**Written request**
Take the lines from the beginning of the material through the line containing "scene = bpy.context.scene;" and retype them exactly, leaving the pictures out.

Scripts that build scenes:
────
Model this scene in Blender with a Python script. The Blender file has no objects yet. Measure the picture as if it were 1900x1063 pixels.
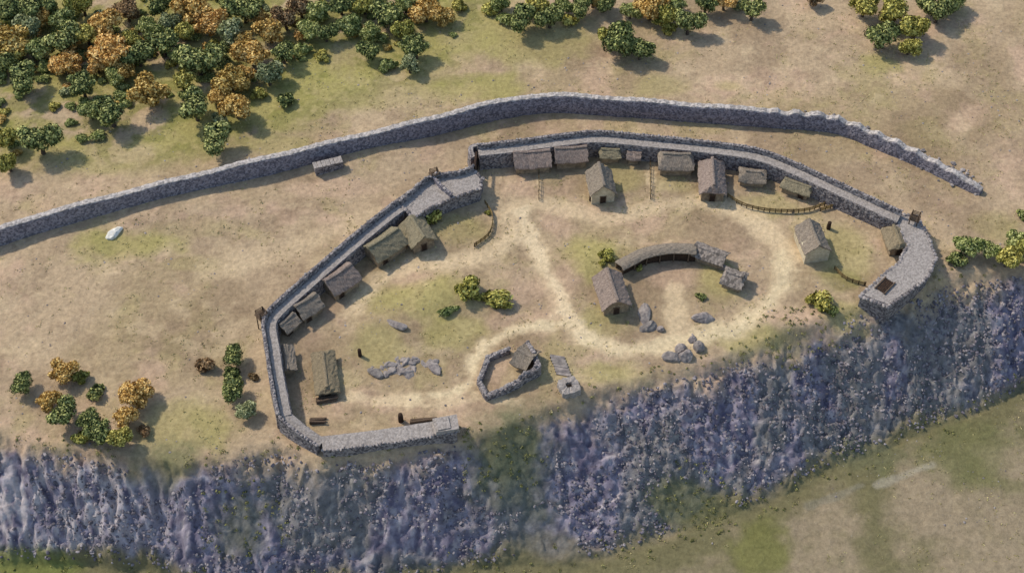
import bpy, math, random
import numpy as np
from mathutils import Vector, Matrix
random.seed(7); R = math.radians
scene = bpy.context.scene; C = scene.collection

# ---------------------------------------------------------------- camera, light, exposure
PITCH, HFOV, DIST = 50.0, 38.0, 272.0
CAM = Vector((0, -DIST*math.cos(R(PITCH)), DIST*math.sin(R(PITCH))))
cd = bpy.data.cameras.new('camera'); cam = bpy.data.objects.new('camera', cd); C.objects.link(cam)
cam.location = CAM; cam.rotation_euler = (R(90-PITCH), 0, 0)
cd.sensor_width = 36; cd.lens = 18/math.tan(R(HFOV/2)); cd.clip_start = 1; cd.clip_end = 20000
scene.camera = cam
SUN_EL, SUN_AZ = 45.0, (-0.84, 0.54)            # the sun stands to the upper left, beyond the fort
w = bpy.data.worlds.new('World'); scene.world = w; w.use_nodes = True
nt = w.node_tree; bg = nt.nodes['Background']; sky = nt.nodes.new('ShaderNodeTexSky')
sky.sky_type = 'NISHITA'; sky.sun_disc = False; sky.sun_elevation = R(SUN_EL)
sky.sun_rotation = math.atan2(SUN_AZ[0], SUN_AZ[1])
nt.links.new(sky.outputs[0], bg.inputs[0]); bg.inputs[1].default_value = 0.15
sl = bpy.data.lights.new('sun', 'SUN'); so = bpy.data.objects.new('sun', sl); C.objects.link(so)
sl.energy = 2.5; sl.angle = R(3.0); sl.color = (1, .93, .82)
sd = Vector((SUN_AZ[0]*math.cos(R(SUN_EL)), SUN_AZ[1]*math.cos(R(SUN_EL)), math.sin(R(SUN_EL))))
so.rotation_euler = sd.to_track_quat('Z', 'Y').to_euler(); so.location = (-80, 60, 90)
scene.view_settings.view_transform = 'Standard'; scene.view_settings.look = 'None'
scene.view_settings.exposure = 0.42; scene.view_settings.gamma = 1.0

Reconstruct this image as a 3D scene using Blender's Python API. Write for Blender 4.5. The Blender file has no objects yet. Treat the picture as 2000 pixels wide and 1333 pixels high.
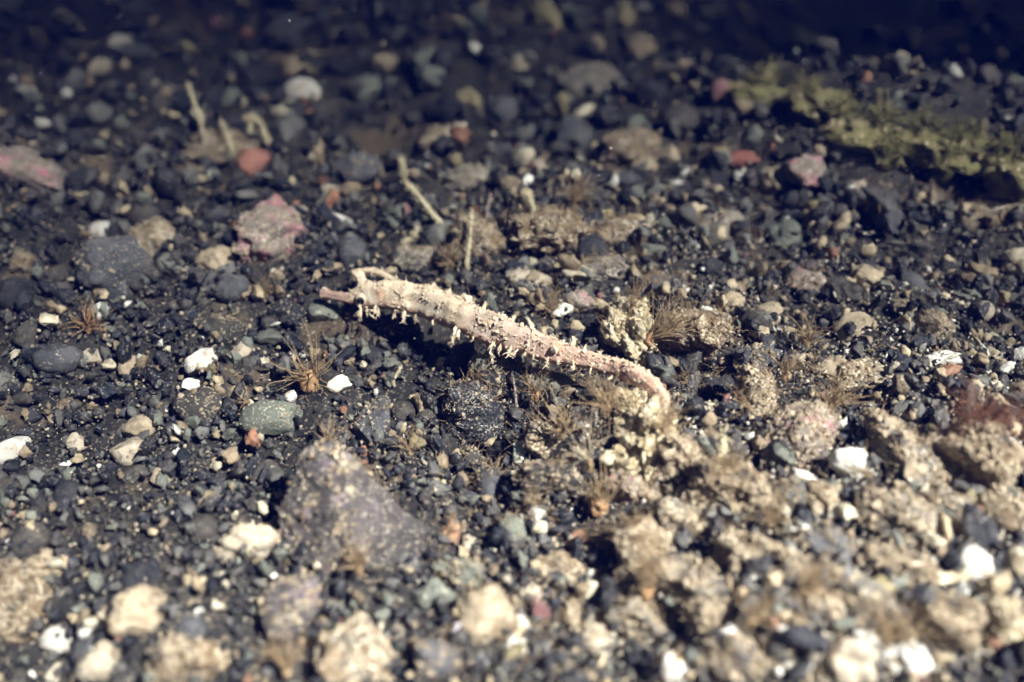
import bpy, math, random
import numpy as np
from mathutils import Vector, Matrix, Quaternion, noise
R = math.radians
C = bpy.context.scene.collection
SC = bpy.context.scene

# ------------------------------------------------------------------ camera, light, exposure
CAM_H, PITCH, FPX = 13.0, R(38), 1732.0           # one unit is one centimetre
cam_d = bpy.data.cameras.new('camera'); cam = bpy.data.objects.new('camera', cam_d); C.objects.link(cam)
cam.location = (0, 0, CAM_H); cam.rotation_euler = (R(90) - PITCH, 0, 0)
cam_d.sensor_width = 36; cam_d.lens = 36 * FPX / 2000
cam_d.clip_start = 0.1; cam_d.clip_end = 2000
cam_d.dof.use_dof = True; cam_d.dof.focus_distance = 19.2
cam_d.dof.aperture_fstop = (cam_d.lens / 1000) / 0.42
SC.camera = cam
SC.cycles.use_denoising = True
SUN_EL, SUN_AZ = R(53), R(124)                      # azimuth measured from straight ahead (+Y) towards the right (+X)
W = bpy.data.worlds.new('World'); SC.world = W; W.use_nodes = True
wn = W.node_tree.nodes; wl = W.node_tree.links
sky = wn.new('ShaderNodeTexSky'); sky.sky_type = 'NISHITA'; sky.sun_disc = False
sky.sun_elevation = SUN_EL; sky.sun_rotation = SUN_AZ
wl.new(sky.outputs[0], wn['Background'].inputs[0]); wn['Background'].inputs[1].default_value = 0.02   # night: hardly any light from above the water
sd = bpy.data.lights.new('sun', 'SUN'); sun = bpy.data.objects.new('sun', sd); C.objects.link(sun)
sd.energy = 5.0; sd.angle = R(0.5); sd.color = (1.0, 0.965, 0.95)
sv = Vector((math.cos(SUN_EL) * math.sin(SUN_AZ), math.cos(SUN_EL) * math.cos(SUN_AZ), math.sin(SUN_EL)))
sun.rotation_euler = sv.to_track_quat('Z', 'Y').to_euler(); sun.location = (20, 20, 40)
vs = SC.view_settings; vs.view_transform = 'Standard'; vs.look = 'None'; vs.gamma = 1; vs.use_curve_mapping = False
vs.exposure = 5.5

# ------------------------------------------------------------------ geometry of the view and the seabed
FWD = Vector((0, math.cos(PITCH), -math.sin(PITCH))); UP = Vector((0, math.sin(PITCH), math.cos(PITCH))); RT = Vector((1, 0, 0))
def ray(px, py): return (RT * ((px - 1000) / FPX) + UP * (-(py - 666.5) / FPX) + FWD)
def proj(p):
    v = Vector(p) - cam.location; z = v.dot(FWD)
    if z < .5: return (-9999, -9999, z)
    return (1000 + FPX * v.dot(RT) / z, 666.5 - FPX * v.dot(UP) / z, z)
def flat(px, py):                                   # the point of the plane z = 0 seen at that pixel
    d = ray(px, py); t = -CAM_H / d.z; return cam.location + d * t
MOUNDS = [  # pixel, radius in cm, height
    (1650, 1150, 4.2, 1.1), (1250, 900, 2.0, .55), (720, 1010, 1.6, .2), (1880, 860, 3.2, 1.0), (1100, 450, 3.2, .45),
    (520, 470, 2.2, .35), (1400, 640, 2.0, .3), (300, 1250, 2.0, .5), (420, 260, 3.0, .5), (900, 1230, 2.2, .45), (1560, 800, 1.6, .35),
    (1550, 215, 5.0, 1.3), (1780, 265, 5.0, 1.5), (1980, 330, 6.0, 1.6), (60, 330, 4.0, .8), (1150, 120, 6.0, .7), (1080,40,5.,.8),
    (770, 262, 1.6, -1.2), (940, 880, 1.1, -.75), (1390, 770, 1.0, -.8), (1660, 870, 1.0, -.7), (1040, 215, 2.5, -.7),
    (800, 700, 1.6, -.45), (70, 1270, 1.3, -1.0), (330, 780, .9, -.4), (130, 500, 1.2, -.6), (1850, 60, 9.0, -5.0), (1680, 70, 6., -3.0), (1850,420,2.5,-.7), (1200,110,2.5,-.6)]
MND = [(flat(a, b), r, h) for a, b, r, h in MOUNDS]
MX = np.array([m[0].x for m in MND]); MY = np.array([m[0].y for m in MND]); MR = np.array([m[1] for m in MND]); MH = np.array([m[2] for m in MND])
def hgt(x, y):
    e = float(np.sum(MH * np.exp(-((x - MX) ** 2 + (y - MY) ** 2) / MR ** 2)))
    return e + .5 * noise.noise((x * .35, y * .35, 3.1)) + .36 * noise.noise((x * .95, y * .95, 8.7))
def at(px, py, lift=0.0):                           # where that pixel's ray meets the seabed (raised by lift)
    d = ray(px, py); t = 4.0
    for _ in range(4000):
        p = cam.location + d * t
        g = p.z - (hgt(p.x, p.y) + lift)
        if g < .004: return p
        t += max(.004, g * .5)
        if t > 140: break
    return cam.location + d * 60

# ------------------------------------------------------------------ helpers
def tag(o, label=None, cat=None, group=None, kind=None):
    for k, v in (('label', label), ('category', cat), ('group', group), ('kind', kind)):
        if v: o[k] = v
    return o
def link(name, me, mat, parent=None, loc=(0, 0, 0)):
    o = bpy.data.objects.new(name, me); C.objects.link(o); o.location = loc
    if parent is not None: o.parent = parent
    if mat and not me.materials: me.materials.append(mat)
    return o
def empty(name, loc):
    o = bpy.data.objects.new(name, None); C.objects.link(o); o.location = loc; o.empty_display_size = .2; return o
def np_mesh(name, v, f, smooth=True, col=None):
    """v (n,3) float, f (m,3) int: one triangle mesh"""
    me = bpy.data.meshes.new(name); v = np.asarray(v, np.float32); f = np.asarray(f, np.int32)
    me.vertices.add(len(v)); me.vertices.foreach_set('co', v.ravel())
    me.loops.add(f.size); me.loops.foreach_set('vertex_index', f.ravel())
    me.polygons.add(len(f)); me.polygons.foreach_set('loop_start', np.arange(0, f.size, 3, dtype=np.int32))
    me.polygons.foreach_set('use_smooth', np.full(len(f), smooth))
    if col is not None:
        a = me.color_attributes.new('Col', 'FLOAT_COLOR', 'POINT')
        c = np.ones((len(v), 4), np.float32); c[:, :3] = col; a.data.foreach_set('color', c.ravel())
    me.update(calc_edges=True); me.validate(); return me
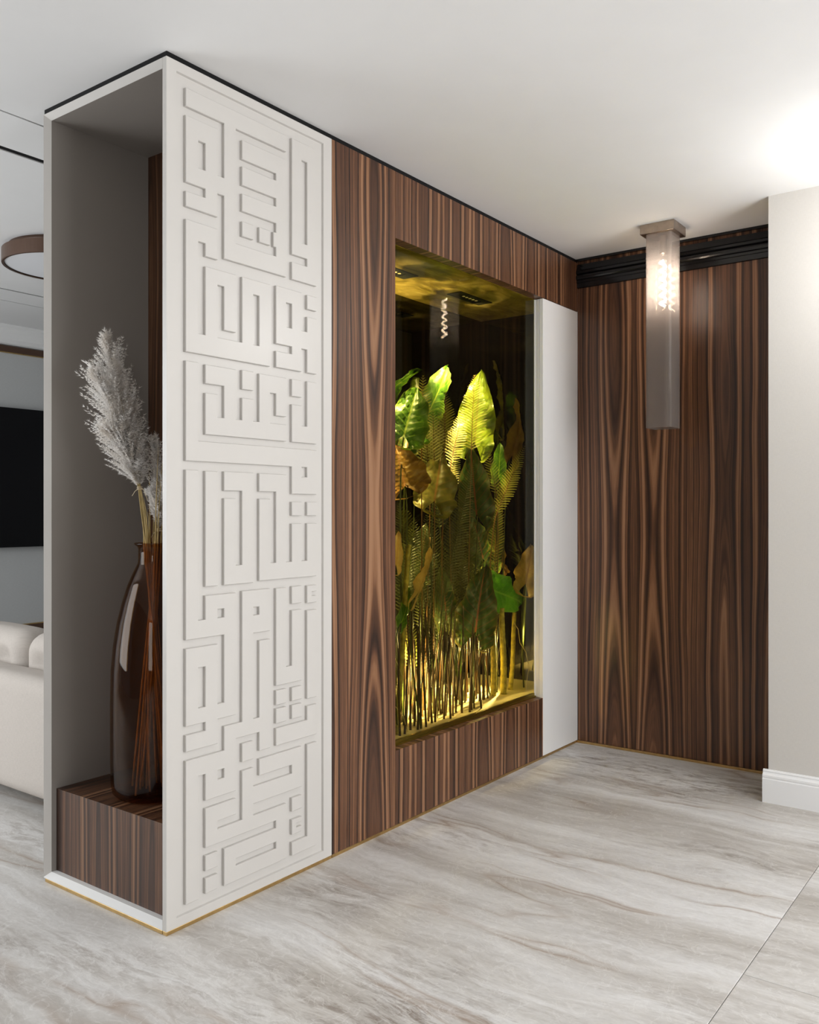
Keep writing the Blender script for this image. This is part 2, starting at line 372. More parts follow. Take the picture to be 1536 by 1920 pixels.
────
**Solution to this task**
Model this scene in Blender with a Python script. The Blender file has no objects yet. Measure the picture as if it were 1900x1063 pixels.
import bpy, math, random
import numpy as np
from mathutils import Vector, Matrix
random.seed(7); R = math.radians
scene = bpy.context.scene; C = scene.collection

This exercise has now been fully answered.